On the subject matter, I'm not trying to put a message across or have any sort of narrative with the photo." He said this as if he actually had a
choice in the matter... as if that because he didn't intend a meaning (or more accurately, hadn't considered it) that the image doesn't
have any meaning. This is patently not true of course. No more than I could write the letters "Eff You See Kay" and convince anyone that I didn't actually mean that, no matter how strenuously I tried. The meanings are inherent in the subject, and not determined by the artist. If you dress a woman in a bra and mini skirt only, hide her face and then pose her in a totally dejected, forlorn and passive pose.. then place her in an environment that is couched in the trappings of a power system historically controlled by men, then I'm sorry..... they WILL say something.

Whether you wield that power to enforce or subvert is entirely up to you... but to ignore its very existence is just ignorance.

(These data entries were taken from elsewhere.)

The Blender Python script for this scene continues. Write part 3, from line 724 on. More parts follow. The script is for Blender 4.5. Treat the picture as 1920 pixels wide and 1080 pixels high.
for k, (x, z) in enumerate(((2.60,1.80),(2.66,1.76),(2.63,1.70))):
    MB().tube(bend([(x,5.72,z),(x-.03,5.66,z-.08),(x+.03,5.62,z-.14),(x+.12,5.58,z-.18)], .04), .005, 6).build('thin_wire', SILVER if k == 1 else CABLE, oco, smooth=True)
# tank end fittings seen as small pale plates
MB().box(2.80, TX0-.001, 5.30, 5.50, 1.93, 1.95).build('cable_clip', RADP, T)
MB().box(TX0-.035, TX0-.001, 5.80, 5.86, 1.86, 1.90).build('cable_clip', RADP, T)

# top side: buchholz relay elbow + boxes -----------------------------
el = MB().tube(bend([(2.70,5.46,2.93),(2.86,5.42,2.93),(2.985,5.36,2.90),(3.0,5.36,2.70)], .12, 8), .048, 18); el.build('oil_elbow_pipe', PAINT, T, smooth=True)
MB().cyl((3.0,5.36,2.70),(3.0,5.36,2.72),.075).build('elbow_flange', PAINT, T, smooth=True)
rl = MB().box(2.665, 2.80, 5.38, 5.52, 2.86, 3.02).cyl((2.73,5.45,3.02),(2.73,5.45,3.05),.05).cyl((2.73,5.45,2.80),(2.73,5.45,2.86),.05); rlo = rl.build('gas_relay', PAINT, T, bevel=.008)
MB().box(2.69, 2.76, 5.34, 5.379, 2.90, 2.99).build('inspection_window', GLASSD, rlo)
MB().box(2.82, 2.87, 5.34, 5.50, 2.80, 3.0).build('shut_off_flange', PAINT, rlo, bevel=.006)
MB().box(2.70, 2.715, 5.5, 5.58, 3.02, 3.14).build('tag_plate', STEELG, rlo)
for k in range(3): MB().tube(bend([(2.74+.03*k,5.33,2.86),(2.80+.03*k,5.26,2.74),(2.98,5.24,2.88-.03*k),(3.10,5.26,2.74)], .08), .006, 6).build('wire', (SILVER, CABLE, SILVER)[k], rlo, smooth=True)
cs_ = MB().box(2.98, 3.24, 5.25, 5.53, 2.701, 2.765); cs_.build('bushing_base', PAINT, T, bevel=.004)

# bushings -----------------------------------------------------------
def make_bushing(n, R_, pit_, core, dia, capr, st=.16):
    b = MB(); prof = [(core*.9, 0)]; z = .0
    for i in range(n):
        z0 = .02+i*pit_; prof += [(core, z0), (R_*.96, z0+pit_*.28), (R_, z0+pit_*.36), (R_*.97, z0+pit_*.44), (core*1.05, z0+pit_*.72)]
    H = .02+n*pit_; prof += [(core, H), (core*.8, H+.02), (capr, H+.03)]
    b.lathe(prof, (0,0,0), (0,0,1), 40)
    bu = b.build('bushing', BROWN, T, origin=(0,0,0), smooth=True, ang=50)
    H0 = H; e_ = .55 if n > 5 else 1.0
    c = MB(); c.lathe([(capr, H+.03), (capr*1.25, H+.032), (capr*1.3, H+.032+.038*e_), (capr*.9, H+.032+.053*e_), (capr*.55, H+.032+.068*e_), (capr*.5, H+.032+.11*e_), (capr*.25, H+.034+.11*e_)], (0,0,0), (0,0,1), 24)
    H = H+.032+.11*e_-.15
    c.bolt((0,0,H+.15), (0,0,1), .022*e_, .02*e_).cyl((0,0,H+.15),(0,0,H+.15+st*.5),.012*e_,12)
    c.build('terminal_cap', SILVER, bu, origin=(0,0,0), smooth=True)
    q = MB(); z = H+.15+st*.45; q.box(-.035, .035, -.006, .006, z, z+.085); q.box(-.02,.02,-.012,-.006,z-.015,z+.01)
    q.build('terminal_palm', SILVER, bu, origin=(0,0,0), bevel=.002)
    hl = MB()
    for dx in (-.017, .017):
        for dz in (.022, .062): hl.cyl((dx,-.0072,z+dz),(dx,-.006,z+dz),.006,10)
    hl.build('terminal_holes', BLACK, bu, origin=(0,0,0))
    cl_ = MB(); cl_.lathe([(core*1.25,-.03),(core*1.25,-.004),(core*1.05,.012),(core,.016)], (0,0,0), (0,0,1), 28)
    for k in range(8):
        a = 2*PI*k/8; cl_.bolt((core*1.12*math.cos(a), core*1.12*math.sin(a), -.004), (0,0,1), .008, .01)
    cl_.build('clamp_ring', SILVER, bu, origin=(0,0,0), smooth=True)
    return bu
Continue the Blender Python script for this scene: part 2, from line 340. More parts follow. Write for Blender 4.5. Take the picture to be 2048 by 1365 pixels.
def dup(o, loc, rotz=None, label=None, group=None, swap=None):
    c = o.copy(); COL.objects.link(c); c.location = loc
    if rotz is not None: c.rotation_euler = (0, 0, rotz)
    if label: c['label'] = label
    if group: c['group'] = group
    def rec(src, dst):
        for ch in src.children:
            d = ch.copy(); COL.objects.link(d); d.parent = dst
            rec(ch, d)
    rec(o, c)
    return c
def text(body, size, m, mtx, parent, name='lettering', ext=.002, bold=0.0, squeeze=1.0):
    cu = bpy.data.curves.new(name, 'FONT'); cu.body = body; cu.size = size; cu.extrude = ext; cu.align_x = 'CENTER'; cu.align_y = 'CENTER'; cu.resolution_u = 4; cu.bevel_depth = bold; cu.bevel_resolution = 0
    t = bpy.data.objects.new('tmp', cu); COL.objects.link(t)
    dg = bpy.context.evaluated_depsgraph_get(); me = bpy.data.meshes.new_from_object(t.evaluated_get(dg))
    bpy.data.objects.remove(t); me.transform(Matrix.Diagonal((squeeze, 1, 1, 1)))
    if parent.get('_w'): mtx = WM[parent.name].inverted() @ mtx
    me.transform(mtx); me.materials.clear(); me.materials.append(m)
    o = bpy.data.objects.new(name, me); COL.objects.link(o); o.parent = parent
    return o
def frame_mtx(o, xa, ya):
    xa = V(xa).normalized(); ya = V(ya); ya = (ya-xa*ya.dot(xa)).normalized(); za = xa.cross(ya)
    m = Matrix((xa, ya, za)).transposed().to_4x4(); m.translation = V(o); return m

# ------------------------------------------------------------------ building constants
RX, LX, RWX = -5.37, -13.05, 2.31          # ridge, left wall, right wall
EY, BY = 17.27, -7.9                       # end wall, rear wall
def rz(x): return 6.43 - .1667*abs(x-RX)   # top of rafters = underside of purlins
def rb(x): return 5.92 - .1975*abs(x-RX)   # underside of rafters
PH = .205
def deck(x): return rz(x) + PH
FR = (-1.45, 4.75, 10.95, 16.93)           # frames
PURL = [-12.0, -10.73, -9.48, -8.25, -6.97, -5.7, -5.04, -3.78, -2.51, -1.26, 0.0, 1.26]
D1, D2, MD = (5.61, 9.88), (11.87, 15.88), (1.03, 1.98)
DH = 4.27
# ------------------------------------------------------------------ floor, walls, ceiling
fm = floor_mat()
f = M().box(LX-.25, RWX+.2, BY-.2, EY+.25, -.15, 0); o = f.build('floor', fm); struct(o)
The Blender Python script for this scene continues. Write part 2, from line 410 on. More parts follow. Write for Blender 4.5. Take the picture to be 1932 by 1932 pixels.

Glamour Photography and Pornography are absolutely identical in ever single aspect other than there is no actual sex taking place. The reasons for its creation, and the reasons for its consumption are identical. If you don't understand that, then your knowledge is lacking. The fact that this forum has a Glamour section is actually quite distasteful. I understand why it's there of course... it's because people want it there, and Glamour is popular... and this forum is a commercial endeavour. It is however.... utterly the same as pornography. Ever wondered why there are no pictures of men in the Glamour section? The simplistic response would be "Men aren't glamorous" of course.. but what makes women with their baps out "glamorous" anyway? Most images in their are not glamorous in the slightest.... it's page 3, pure and simple, and the only reason page 3 exists is to sexually excite the male readers. If you can think of another reason for it being there.. I'd like to hear it.